* **The exercise**: Your task is to restate the data word for word.

* **Dataset content**:
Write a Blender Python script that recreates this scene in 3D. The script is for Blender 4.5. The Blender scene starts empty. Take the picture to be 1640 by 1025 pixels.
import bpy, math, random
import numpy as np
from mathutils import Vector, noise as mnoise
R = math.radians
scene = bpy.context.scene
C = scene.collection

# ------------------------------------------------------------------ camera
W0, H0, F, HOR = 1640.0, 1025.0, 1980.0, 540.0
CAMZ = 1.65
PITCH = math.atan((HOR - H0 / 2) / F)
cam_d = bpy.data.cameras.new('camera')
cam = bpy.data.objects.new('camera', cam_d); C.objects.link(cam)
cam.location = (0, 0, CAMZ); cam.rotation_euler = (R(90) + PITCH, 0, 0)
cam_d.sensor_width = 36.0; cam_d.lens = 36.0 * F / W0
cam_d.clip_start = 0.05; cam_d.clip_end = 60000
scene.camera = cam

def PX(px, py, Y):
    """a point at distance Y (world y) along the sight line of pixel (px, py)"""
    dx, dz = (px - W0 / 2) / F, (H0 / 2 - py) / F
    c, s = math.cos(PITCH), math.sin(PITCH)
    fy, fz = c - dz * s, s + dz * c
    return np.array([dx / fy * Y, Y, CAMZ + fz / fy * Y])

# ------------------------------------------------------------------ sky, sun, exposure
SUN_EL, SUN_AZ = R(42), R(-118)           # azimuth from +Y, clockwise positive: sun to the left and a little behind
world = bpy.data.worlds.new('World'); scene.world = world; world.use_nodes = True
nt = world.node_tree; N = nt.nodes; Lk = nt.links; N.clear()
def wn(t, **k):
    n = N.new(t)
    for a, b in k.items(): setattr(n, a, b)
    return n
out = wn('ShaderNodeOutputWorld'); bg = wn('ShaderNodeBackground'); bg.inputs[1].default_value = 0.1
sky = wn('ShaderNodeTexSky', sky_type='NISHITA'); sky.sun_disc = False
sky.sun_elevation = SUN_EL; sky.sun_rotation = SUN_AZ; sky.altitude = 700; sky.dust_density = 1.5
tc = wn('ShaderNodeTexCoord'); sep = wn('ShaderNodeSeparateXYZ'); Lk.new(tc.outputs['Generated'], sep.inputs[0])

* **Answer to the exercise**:
Write a Blender Python script that recreates this scene in 3D. The script is for Blender 4.5. The Blender scene starts empty. Take the picture to be 1640 by 1025 pixels.
import bpy, math, random
import numpy as np
from mathutils import Vector, noise as mnoise
R = math.radians
scene = bpy.context.scene
C = scene.collection

# ------------------------------------------------------------------ camera
W0, H0, F, HOR = 1640.0, 1025.0, 1980.0, 540.0
CAMZ = 1.65
PITCH = math.atan((HOR - H0 / 2) / F)
cam_d = bpy.data.cameras.new('camera')
cam = bpy.data.objects.new('camera', cam_d); C.objects.link(cam)
cam.location = (0, 0, CAMZ); cam.rotation_euler = (R(90) + PITCH, 0, 0)
cam_d.sensor_width = 36.0; cam_d.lens = 36.0 * F / W0
cam_d.clip_start = 0.05; cam_d.clip_end = 60000
scene.camera = cam

def PX(px, py, Y):
    """a point at distance Y (world y) along the sight line of pixel (px, py)"""
    dx, dz = (px - W0 / 2) / F, (H0 / 2 - py) / F
    c, s = math.cos(PITCH), math.sin(PITCH)
    fy, fz = c - dz * s, s + dz * c
    return np.array([dx / fy * Y, Y, CAMZ + fz / fy * Y])

# ------------------------------------------------------------------ sky, sun, exposure
SUN_EL, SUN_AZ = R(42), R(-118)           # azimuth from +Y, clockwise positive: sun to the left and a little behind
world = bpy.data.worlds.new('World'); scene.world = world; world.use_nodes = True
nt = world.node_tree; N = nt.nodes; Lk = nt.links; N.clear()
def wn(t, **k):
    n = N.new(t)
    for a, b in k.items(): setattr(n, a, b)
    return n
out = wn('ShaderNodeOutputWorld'); bg = wn('ShaderNodeBackground'); bg.inputs[1].default_value = 0.1
sky = wn('ShaderNodeTexSky', sky_type='NISHITA'); sky.sun_disc = False
sky.sun_elevation = SUN_EL; sky.sun_rotation = SUN_AZ; sky.altitude = 700; sky.dust_density = 1.5
tc = wn('ShaderNodeTexCoord'); sep = wn('ShaderNodeSeparateXYZ'); Lk.new(tc.outputs['Generated'], sep.inputs[0])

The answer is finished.